Return, exactly as written, the lines that start at the one holding "Build this scene" and end at the one holding "return n.outputs[0]", with both of those lines kept. Skip any pictures.

..........

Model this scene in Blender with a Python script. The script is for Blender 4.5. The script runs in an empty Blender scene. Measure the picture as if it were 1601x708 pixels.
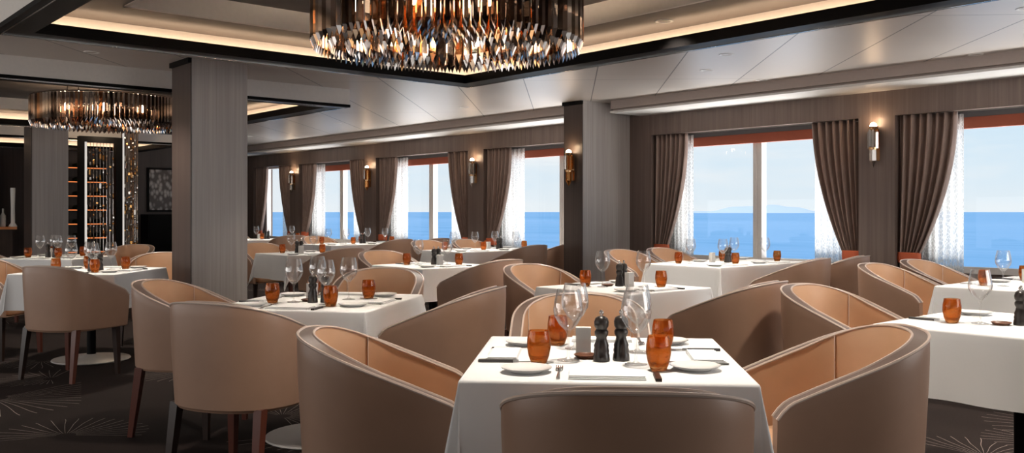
import bpy, math, random
from math import sin, cos, pi, radians, sqrt, atan2
random.seed(7)
S = bpy.context.scene
C = S.collection

# ------------------------------------------------------------------ camera, world, exposure
EYE = 1.25
FPX = 1426.0
YAW = radians(49)                      # view direction measured from +X (the window side) towards +Y (along the window wall)
FW = (cos(YAW), sin(YAW)); RT = (sin(YAW), -cos(YAW))
cam = bpy.data.cameras.new('camera'); cam_o = bpy.data.objects.new('camera', cam); C.objects.link(cam_o)
cam_o.location = (0, 0, EYE); cam_o.rotation_euler = (pi / 2, 0, YAW - pi / 2)
cam.sensor_width = 36; cam.lens = FPX / 1601 * 36; cam.shift_y = -(354 - 331) / 1601
cam.clip_start = 0.05; cam.clip_end = 120000
S.camera = cam_o
S.view_settings.view_transform = 'Standard'; S.view_settings.look = 'None'
S.view_settings.gamma = 1; S.view_settings.use_curve_mapping = False
S.view_settings.exposure = 0.0
S.cycles.max_bounces = 10; S.cycles.transparent_max_bounces = 24; S.cycles.diffuse_bounces = 6
S.cycles.caustics_reflective = False; S.cycles.caustics_refractive = False
S.cycles.sample_clamp_indirect = 4

P_DOWN = 19.0          # downlight power over the tables
P_CHAND = 48.0         # chandelier bulbs
P_SCONCE = 1.3
E_LED = 15.0            # cove LED strips
W_SKY = 1.0
# added fill lamps, standing in for unseen windows and light off the water
def area(name, loc, rot, sx, sy, power, col=(1, .97, .94)):
    l = bpy.data.lights.new(name, 'AREA'); l.shape = 'RECTANGLE'; l.size = sx; l.size_y = sy; l.energy = power; l.color = col
    o = bpy.data.objects.new(name, l); C.objects.link(o); o.location = loc; o.rotation_euler = rot
    return o
area('fill_from_behind', (2.0, -2.9, 1.2), (pi / 2 + radians(28), 0, 0), 8.5, 1.6, 34)  # unseen fill lamp added behind the lens
area('fill_other_side', (-2.9, 10.3, 1.3), (0, -pi / 2 - radians(20), 0), 1.8, 12, 195)  # unseen fill lamp added along the inner wall
area('fill_left', (-2.7, 3.6, 1.5), (pi / 2 + radians(10), 0, radians(-55)), 4.5, 1.7, 42)  # unseen fill added to brighten the column, fascia and left chairs
area('fill_rear_right', (6.4, -2.7, 1.6), (pi / 2 + radians(6), 0, 0), 4.4, 1.8, 130)  # unseen fill added for the middle and right chair backs
for k_, y_ in enumerate((2.95, 6.06, 9.27, 12.42, 15.33)):
    area('fill_below_sills', (10.3, y_, -.4), (0, radians(180 - 35), 0), 1.6, 2.4, 260, (1, .95, .9))  # unseen lamps added outside, aimed up to brighten the ceiling
sun = bpy.data.lights.new('sun', 'SUN'); sun.energy = 2.2; sun.angle = radians(2)
sun_o = bpy.data.objects.new('sun', sun); C.objects.link(sun_o); sun_o.rotation_euler = (0, radians(-40), 0)

def rdy(r, d):                         # metres right of / ahead of the lens -> room coordinates
    return (FW[0] * d + RT[0] * r, FW[1] * d + RT[1] * r)
def to_rd(x, y):
    return (x * RT[0] + y * RT[1], x * FW[0] + y * FW[1])

# ------------------------------------------------------------------ node helpers
class NT:
    def __init__(s, tree):
        s.t = tree; s.n = tree.nodes; s.n.clear()
    def add(s, kind, **kw):
        nd = s.n.new(kind)
        for k, v in kw.items():
            setattr(nd, k, v)
        return nd
    def put(s, nd, **ins):
        for k, v in ins.items():
            key = int(k[1:]) if k[0] == 'i' and k[1:].isdigit() else k.replace('_', ' ')
            sock = nd.inputs[key]
            if hasattr(v, 'is_output') or isinstance(v, bpy.types.NodeSocket):
                s.t.links.new(v, sock)
            else:
                if sock.type == 'RGBA' and len(v) == 3: v = (*v, 1)
                sock.default_value = v
        return nd
    def math(s, op, a, b=0.0, c=0.0):
        nd = s.add('ShaderNodeMath', operation=op)
        s.put(nd, i0=a, i1=b)
        if op in ('MULTIPLY_ADD', 'SMOOTH_MIN'): s.put(nd, i2=c)
        return nd.outputs[0]
    def mix(s, f, a, b):
        nd = s.add('ShaderNodeMix', data_type='RGBA')
        s.put(nd, i0=f, i6=a, i7=b)
        return nd.outputs[2]
    def ramp(s, f, stops):
        nd = s.add('ShaderNodeValToRGB'); e = nd.color_ramp.elements
        while len(e) < len(stops): e.new(0.5)
        for el, (p, c) in zip(e, stops):
            el.position = p; el.color = (*c, 1) if len(c) == 3 else c
        s.put(nd, i0=f); return nd.outputs[0]
    def noise(s, vec, scale, detail=3, rough=.5, dist=0):
        nd = s.add('ShaderNodeTexNoise'); s.put(nd, Vector=vec, Scale=scale, Detail=detail, Roughness=rough, Distortion=dist)
        return nd.outputs[0]
    def mapped(s, vec, scale=(1, 1, 1), rot=(0, 0, 0), loc=(0, 0, 0)):
        nd = s.add('ShaderNodeMapping'); s.put(nd, Vector=vec, Scale=scale, Rotation=rot, Location=loc)
        return nd.outputs[0]
    def pos(s): return s.add('ShaderNodeNewGeometry').outputs['Position']
    def obj(s): return s.add('ShaderNodeTexCoord').outputs['Object']
    def out(s, sh):
        o = s.add('ShaderNodeOutputMaterial'); s.t.links.new(sh, o.inputs[0])
    def bsdf(s, **k):
        nd = s.add('ShaderNodeBsdfPrincipled'); s.put(nd, **k); return nd

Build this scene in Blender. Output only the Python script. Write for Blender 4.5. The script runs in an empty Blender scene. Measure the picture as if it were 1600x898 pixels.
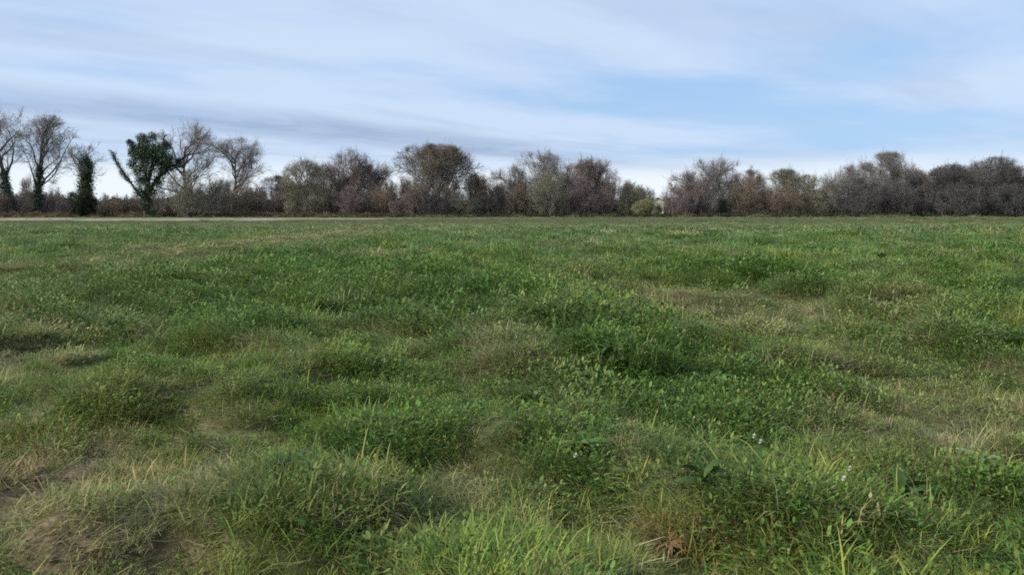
import bpy, math, random
import numpy as np

# ------------------------------------------------------------------ camera, sky, sun, exposure
S = bpy.context.scene
C = S.collection
F_PX = 1200.0                 # focal length in pixels of a 1600 px wide picture
CAM_Z = 1.65
PITCH = math.atan(121.0 / F_PX)   # looking a little down: horizon at 328 of 898
cam_d = bpy.data.cameras.new('camera')
cam_d.sensor_width = 36.0
cam_d.lens = 36.0 * F_PX / 1600.0
cam_d.clip_start = 0.05
cam_d.clip_end = 6000.0
cam = bpy.data.objects.new('camera', cam_d)
C.objects.link(cam)
cam.location = (0, 0, CAM_Z)
cam.rotation_euler = (math.pi / 2 - PITCH, 0, 0)
S.camera = cam

SUN_EL, SUN_AZ = math.radians(33), math.radians(250)   # azimuth clockwise from +Y (view direction)
W = bpy.data.worlds.new('World')
S.world = W
W.use_nodes = True


def build_sky():
    nt = W.node_tree
    nt.nodes.clear()
    N, L = nt.nodes.new, nt.links.new

    def math_(op, a, b=None, c=None, clamp=False):
        n = N('ShaderNodeMath'); n.operation = op; n.use_clamp = clamp
        for i, v in enumerate((a, b, c)):
            if v is None:
                continue
            if isinstance(v, (int, float)):
                n.inputs[i].default_value = v
            else:
                L(v, n.inputs[i])
        return n.outputs[0]

    def mix(f, a, b):
        n = N('ShaderNodeMix'); n.data_type = 'RGBA'
        for s, v in ((n.inputs['Factor'], f), (n.inputs[6], a), (n.inputs[7], b)):
            if isinstance(v, (int, float)):
                s.default_value = v
            elif isinstance(v, tuple):
                s.default_value = (*v, 1)
            else:
                L(v, s)
        return n.outputs[2]

    def noise(vec, scale, detail=5, rough=.55, dist=0.0):
        n = N('ShaderNodeTexNoise'); n.inputs['Scale'].default_value = scale
        n.inputs['Detail'].default_value = detail; n.inputs['Roughness'].default_value = rough
        n.inputs['Distortion'].default_value = dist
        L(vec, n.inputs['Vector'])
        return n.outputs['Fac']

    def smooth(v, lo, hi):
        n = N('ShaderNodeMapRange'); n.interpolation_type = 'SMOOTHSTEP'
        L(v, n.inputs['Value']); n.inputs['From Min'].default_value = lo; n.inputs['From Max'].default_value = hi
        return n.outputs['Result']

    sky = N('ShaderNodeTexSky')
    sky.sky_type = 'NISHITA'; sky.sun_disc = False
    sky.sun_elevation = SUN_EL; sky.sun_rotation = SUN_AZ
    sky.air_density = 1.0; sky.dust_density = 1.2; sky.ozone_density = 1.0
    tc = N('ShaderNodeTexCoord')
    sep = N('ShaderNodeSeparateXYZ'); L(tc.outputs['Generated'], sep.inputs[0])
    z = math_('MAXIMUM', sep.outputs['Z'], 0.0)
    den = math_('ADD', z, 0.035)
    u = math_('DIVIDE', sep.outputs['X'], den)
    v = math_('DIVIDE', sep.outputs['Y'], den)
    # cloud layer seen from below; its streets run along the (1, 1) direction
    a = math_('MULTIPLY', math_('ADD', u, v), 0.7071)
    b = math_('MULTIPLY', math_('SUBTRACT', v, u), 0.7071)
    comb = N('ShaderNodeCombineXYZ'); L(math_('MULTIPLY', a, 0.62), comb.inputs[0]); L(b, comb.inputs[1]); comb.inputs[2].default_value = 3.7
    comb2 = N('ShaderNodeCombineXYZ'); L(math_('MULTIPLY', a, 0.30), comb2.inputs[0]); L(b, comb2.inputs[1]); comb2.inputs[2].default_value = 9.1
    n1 = noise(comb.outputs[0], 0.55, 6, .52, .3)      # cover
    n2 = noise(comb2.outputs[0], 0.9, 5, .55, .2)      # thickness
    n3 = noise(comb.outputs[0], 0.23, 3, .5, .0)       # broad breaks
    n4 = noise(comb.outputs[0], 2.1, 6, .6, .4)        # wisps
    cover = math_('ADD', math_('ADD', math_('MULTIPLY', n1, .60), math_('MULTIPLY', n3, .33)), math_('MULTIPLY', n4, .07))
    cov = smooth(cover, .37, .56)
    grey = smooth(math_('ADD', math_('MULTIPLY', n2, .9), math_('MULTIPLY', n4, .1)), .45, .66)
    # one long flat street of thicker grey cloud to the left
    bw = math_('ADD', b, math_('MULTIPLY', math_('SUBTRACT', n1, .5), 1.6))
    band = math_('SUBTRACT', 1.0, math_('MULTIPLY', math_('ABSOLUTE', math_('SUBTRACT', bw, 6.5)), .85), clamp=True)
    band = math_('MULTIPLY', smooth(band, .0, 1.0), math_('ADD', .72, math_('MULTIPLY', smooth(n4, .35, .62), .3)))
    grey = math_('MAXIMUM', math_('MULTIPLY', grey, .42), math_('MULTIPLY', band, 1.0))
    cov = math_('MAXIMUM', cov, math_('MULTIPLY', band, .95))
    cloud = mix(grey, (4.8, 5.7, 7.1), (2.75, 3.45, 4.8))
    clear = mix(.72, sky.outputs['Color'], (2.8, 4.5, 7.2))   # thin veil of high cirrus over the blue
    col = mix(math_('MULTIPLY', cov, .82), clear, cloud)
    # pale bright strip where the layer thins out above the horizon
    hz = smooth(sep.outputs['Z'], .075, .034)
    col = mix(math_('MULTIPLY', hz, .95), col, (6.5, 7.1, 7.6))
    bg = N('ShaderNodeBackground'); L(col, bg.inputs['Color']); bg.inputs['Strength'].default_value = 0.1
    out = N('ShaderNodeOutputWorld'); L(bg.outputs[0], out.inputs[0])


build_sky()
sun_d = bpy.data.lights.new('sun', 'SUN')
sun_d.energy = 3.5
sun_d.angle = math.radians(10)
sun_d.color = (1.0, .94, .83)
sun = bpy.data.objects.new('sun', sun_d)
C.objects.link(sun)
sun.location = (0, 0, 60)
sun.rotation_euler = (math.pi / 2 - SUN_EL, 0, math.pi - SUN_AZ)
S.view_settings.view_transform = 'Standard'
S.view_settings.look = 'None'
S.view_settings.exposure = 0.45
S.view_settings.gamma = 1.0
S.view_settings.use_curve_mapping = False
S.render.engine = 'CYCLES'
S.cycles.filter_width = 1.8
S.cycles.use_adaptive_sampling = True
S.cycles.adaptive_threshold = 0.028
S.cycles.use_denoising = False
S.cycles.sample_clamp_direct = 4.0
S.cycles.sample_clamp_indirect = 2.0
S.cycles.max_bounces = 4
S.cycles.diffuse_bounces = 2
S.cycles.glossy_bounces = 1
S.cycles.transmission_bounces = 2
S.cycles.caustics_reflective = False
S.cycles.caustics_refractive = False
S.cycles.transparent_max_bounces = 4

# ------------------------------------------------------------------ helpers
SP, CP = math.sin(PITCH), math.cos(PITCH)


def ray(px, py):
    x = (px - 800) / F_PX; y = -(py - 449) / F_PX
    return x, CP + y * SP, -SP + y * CP


def ground_at(px, py):
    x, y, z = ray(px, py)
    t = CAM_Z / -z
    return x * t, y * t


def at(px, py, Y):
    x, y, z = ray(px, py)
    t = Y / y
    return x * t, CAM_Z + z * t


def vnoise(x, y, seed=0):
    xi = np.floor(x).astype(np.int64); yi = np.floor(y).astype(np.int64)
    fx = x - xi; fy = y - yi
    fx = fx * fx * (3 - 2 * fx); fy = fy * fy * (3 - 2 * fy)

    def h(i, j):
        n = (i * 374761393 + j * 668265263 + seed * 1442695041) & 0x7fffffff
        n = ((n ^ (n >> 13)) * 1274126177) & 0x7fffffff
        n = n ^ (n >> 16)
        return (n & 0xffff) / 65535.0
    return (h(xi, yi) * (1 - fx) + h(xi + 1, yi) * fx) * (1 - fy) + (h(xi, yi + 1) * (1 - fx) + h(xi + 1, yi + 1) * fx) * fy


def fbm(x, y, seed=0, octs=4):
    s = 0; a = .5; t = 0
    for o in range(octs):
        s = s + a * vnoise(x * 2 ** o + 17.3 * o, y * 2 ** o - 9.1 * o, seed + o); t += a; a *= .5
    return s / t


def unit(v):
    return v / np.maximum(np.linalg.norm(v, axis=-1, keepdims=True), 1e-9)


def sstep(v, lo, hi):
    t = np.clip((v - lo) / (hi - lo), 0, 1)
    return t * t * (3 - 2 * t)


def height(x, y):
    x = np.asarray(x, float); y = np.asarray(y, float)
    near = sstep(y, 70, 25)
    h = .16 * (fbm(x * .22, y * .22, 5, 3) - .5) * (.35 + .65 * near)
    h = h + .24 * (sstep(fbm(x * .95, y * .75, 31, 3), .42, .72) - .25) * near
    h = h + .10 * (fbm(x * 2.3, y * 2.3, 77, 2) - .5) * near + .06 * (vnoise(x * 4.7, y * 4.7, 91) - .5) * near
    # low bank under the tree line, carrying the track
    h = h + .62 * sstep(y, 92, 101)
    h = h + .5 * sstep(y, 118, 150) * (fbm(x * .02, y * .02, 3, 2) - .3)
    d = np.sqrt(x * x + y * y)
    return h * sstep(d, 0.0, 1.2)


def zat(x, y):
    return float(height(np.array([x]), np.array([y]))[0])


def mesh_np(name, V, faces, smooth=False):
    V = np.ascontiguousarray(V, np.float32)
    me = bpy.data.meshes.new(name)
    me.vertices.add(len(V)); me.vertices.foreach_set('co', V.ravel())
    idx = []; sizes = []
    for f in faces:
        f = np.asarray(f, np.int32)
        if len(f):
            idx.append(f.ravel()); sizes.append(np.full(len(f), f.shape[1], np.int32))
    if idx:
        idx = np.concatenate(idx); sizes = np.concatenate(sizes)
        starts = np.concatenate(([0], np.cumsum(sizes)[:-1])).astype(np.int32)
        me.loops.add(len(idx)); me.loops.foreach_set('vertex_index', idx)
        me.polygons.add(len(sizes)); me.polygons.foreach_set('loop_start', starts)
        me.polygons.foreach_set('loop_total', sizes)
        if smooth:
            me.polygons.foreach_set('use_smooth', np.ones(len(sizes), bool))
    me.update(calc_edges=True)
    return me


def obj(name, me, mat=None, parent=None, link=True):
    o = bpy.data.objects.new(name, me)
    if mat and not me.materials:
        me.materials.append(mat)
    if link:
        C.objects.link(o)
    if parent:
        o.parent = parent
    return o


def tag(o, label, cat, group=None):
    o['label'] = label; o['category'] = cat
    if group:
        o['group'] = group
    return o


def thing(name, label, cat, loc, rz=0, group=None):
    o = bpy.data.objects.new(name, None)
    o.empty_display_size = .2
    C.objects.link(o)
    o.location = loc; o.rotation_euler = (0, 0, rz)
    return tag(o, label, cat, group)


# ------------------------------------------------------------------ materials
def new_mat(name):
    m = bpy.data.materials.new(name); m.use_nodes = True
    nt = m.node_tree; nt.nodes.clear()
    return m, nt, nt.nodes.new, nt.links.new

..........

__TASK SOLUTION__.
Build this scene in Blender. Output only the Python script. Write for Blender 4.5. The script runs in an empty Blender scene. Measure the picture as if it were 1600x898 pixels.
import bpy, math, random
import numpy as np

# ------------------------------------------------------------------ camera, sky, sun, exposure
S = bpy.context.scene
C = S.collection
F_PX = 1200.0                 # focal length in pixels of a 1600 px wide picture
CAM_Z = 1.65
PITCH = math.atan(121.0 / F_PX)   # looking a little down: horizon at 328 of 898
cam_d = bpy.data.cameras.new('camera')
cam_d.sensor_width = 36.0
cam_d.lens = 36.0 * F_PX / 1600.0
cam_d.clip_start = 0.05
cam_d.clip_end = 6000.0
cam = bpy.data.objects.new('camera', cam_d)
C.objects.link(cam)
cam.location = (0, 0, CAM_Z)
cam.rotation_euler = (math.pi / 2 - PITCH, 0, 0)
S.camera = cam

SUN_EL, SUN_AZ = math.radians(33), math.radians(250)   # azimuth clockwise from +Y (view direction)
W = bpy.data.worlds.new('World')
S.world = W
W.use_nodes = True


def build_sky():
    nt = W.node_tree
    nt.nodes.clear()
    N, L = nt.nodes.new, nt.links.new

    def math_(op, a, b=None, c=None, clamp=False):
        n = N('ShaderNodeMath'); n.operation = op; n.use_clamp = clamp
        for i, v in enumerate((a, b, c)):
            if v is None:
                continue
            if isinstance(v, (int, float)):
                n.inputs[i].default_value = v
            else:
                L(v, n.inputs[i])
        return n.outputs[0]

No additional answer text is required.